## DATA ROWS
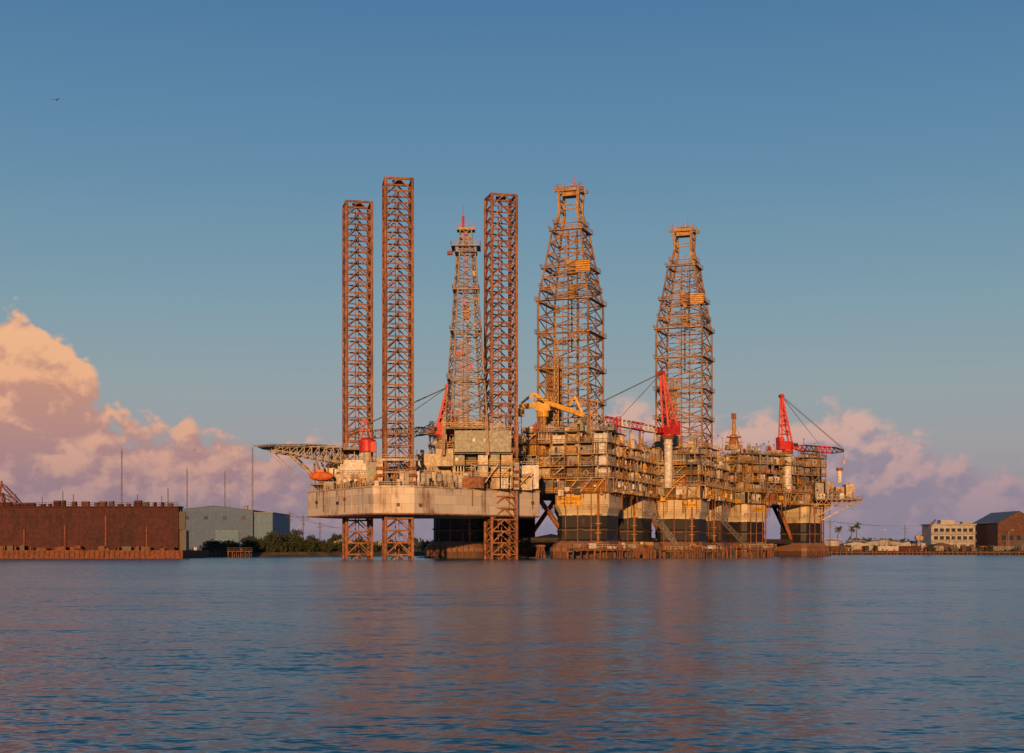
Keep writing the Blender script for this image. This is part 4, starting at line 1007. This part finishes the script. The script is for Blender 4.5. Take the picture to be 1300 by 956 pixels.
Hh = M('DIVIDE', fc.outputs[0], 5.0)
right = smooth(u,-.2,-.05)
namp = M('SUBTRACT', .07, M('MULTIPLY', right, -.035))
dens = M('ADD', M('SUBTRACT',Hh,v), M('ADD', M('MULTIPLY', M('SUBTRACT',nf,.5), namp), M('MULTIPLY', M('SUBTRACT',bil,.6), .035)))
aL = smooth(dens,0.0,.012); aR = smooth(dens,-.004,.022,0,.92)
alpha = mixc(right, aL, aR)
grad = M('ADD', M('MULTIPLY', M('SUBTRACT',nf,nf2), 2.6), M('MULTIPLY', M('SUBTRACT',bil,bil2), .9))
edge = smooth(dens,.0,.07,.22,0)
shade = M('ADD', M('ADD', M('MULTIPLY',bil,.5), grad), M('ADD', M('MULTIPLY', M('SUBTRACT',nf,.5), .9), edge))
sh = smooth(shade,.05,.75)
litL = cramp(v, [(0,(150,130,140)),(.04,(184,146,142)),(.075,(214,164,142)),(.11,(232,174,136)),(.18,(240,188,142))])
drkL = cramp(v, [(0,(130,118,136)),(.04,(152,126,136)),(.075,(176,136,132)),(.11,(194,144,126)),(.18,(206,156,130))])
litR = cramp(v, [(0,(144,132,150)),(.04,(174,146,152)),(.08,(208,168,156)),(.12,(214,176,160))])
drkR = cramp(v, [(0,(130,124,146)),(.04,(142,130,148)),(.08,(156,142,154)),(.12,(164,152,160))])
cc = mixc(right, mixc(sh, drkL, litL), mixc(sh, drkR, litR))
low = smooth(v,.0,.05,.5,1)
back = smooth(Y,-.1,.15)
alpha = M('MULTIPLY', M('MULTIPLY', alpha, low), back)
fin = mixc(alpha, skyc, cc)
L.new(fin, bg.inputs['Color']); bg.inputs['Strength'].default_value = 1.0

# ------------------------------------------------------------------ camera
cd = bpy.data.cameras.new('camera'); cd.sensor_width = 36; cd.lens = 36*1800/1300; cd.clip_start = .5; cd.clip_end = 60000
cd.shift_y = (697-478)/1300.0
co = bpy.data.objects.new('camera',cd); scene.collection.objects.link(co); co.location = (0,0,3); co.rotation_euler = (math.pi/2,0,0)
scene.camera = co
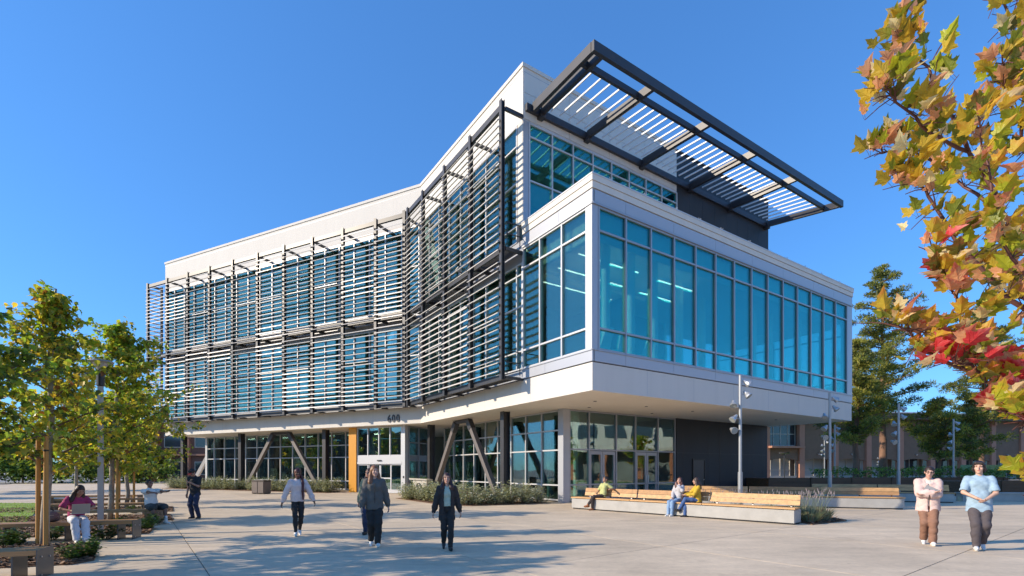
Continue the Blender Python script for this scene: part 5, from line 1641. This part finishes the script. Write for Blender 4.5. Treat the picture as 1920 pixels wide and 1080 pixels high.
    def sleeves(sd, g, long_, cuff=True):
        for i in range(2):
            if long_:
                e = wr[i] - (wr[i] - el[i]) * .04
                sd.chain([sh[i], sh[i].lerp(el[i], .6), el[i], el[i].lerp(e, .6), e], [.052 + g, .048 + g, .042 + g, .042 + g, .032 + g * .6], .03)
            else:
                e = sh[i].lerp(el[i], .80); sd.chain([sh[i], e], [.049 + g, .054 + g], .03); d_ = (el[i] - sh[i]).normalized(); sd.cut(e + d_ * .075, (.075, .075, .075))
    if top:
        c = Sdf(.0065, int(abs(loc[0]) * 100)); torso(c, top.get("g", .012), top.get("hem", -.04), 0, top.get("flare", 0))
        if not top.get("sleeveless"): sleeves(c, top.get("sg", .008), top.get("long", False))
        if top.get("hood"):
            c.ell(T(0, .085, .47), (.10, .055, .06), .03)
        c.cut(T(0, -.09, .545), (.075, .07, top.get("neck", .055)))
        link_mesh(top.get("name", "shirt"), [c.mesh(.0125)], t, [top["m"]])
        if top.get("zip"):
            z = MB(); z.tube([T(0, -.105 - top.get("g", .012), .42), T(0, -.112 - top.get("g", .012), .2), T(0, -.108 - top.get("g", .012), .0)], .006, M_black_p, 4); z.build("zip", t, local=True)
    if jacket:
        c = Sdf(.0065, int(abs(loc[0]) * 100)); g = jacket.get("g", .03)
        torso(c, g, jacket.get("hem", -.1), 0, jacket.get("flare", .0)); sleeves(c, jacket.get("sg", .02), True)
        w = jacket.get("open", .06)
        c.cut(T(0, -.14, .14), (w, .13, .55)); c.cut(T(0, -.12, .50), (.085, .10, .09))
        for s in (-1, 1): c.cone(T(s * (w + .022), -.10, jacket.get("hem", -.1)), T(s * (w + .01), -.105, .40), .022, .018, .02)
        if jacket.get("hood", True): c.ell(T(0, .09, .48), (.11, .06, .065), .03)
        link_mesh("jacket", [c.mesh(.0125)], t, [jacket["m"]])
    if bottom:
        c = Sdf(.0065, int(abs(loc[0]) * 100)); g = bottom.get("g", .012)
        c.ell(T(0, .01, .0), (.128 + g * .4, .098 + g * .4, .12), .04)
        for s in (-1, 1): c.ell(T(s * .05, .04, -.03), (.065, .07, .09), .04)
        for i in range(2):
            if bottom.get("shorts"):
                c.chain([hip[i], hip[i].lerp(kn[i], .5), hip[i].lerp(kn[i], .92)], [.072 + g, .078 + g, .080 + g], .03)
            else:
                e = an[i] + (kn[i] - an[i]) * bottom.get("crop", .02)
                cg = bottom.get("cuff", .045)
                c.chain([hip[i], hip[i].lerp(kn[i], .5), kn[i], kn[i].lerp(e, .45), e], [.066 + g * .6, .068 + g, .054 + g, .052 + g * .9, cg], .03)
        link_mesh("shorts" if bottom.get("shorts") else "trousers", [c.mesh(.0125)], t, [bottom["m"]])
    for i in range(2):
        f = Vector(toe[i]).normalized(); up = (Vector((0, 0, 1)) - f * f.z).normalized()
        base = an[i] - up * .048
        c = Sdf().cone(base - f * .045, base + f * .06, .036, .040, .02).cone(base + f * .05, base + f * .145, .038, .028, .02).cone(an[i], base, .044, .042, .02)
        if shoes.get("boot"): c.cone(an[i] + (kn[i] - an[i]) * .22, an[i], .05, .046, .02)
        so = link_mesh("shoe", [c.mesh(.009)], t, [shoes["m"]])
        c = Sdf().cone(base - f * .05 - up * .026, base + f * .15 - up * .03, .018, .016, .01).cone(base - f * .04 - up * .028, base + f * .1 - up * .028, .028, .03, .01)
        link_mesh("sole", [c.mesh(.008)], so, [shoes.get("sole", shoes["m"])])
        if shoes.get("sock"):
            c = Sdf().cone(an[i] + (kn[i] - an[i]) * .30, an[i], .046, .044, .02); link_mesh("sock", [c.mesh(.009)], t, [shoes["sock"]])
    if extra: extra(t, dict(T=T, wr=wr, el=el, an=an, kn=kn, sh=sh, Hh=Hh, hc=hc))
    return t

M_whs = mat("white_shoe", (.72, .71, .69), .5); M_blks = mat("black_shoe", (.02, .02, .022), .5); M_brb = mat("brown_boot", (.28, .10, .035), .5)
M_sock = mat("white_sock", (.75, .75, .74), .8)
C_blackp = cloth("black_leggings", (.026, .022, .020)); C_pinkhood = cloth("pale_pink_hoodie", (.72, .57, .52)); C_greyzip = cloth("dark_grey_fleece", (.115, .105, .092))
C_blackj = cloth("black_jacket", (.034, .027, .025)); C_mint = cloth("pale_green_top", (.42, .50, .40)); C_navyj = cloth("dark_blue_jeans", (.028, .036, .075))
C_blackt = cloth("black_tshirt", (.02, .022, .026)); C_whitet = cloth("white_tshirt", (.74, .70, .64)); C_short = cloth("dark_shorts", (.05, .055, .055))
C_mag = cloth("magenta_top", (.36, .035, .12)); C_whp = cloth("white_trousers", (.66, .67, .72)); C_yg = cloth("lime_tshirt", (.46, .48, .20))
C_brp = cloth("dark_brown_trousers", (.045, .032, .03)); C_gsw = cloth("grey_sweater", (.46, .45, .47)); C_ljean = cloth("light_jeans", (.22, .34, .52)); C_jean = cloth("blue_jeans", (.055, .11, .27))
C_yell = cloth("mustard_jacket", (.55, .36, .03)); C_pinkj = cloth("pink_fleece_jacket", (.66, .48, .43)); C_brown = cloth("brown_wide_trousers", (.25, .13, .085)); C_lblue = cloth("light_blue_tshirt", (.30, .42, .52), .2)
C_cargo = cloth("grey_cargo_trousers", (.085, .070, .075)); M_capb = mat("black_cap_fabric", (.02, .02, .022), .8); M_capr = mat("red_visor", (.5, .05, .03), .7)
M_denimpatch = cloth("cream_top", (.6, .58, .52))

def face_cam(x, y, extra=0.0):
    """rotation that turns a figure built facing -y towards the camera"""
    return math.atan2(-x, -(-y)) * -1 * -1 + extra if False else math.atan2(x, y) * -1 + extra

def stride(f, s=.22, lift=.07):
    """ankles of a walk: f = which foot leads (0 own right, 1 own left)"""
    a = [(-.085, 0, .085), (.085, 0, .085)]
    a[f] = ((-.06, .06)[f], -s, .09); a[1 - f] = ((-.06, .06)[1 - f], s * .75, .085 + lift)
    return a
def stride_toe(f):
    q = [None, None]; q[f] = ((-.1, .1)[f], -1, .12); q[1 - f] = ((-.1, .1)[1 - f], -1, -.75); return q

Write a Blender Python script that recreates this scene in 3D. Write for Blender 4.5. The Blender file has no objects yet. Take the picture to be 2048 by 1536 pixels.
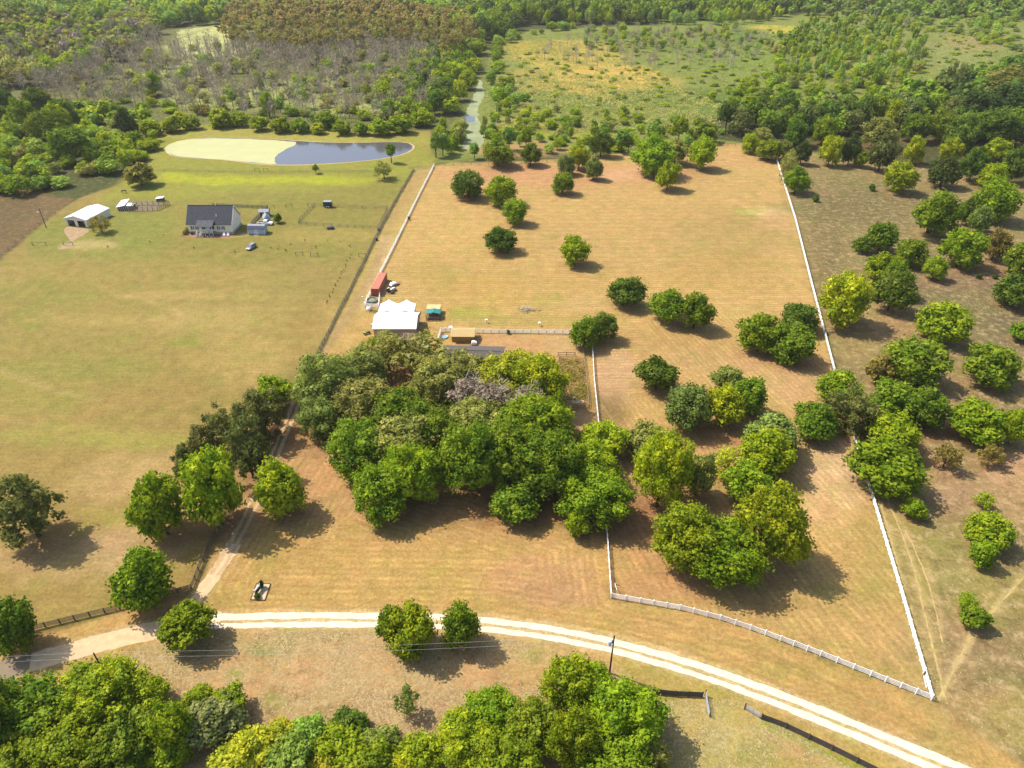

## WRITTEN INSTRUCTION
Scan the listing above for the word "that" and show each line where it is found.

## EXERCISE RESPONSE
    """rotation that turns a figure built facing -y towards the camera"""
Write a Blender Python script that recreates this scene in 3D. Write for Blender 4.5. The Blender file has no objects yet. Take the picture to be 2048 by 1536 pixels.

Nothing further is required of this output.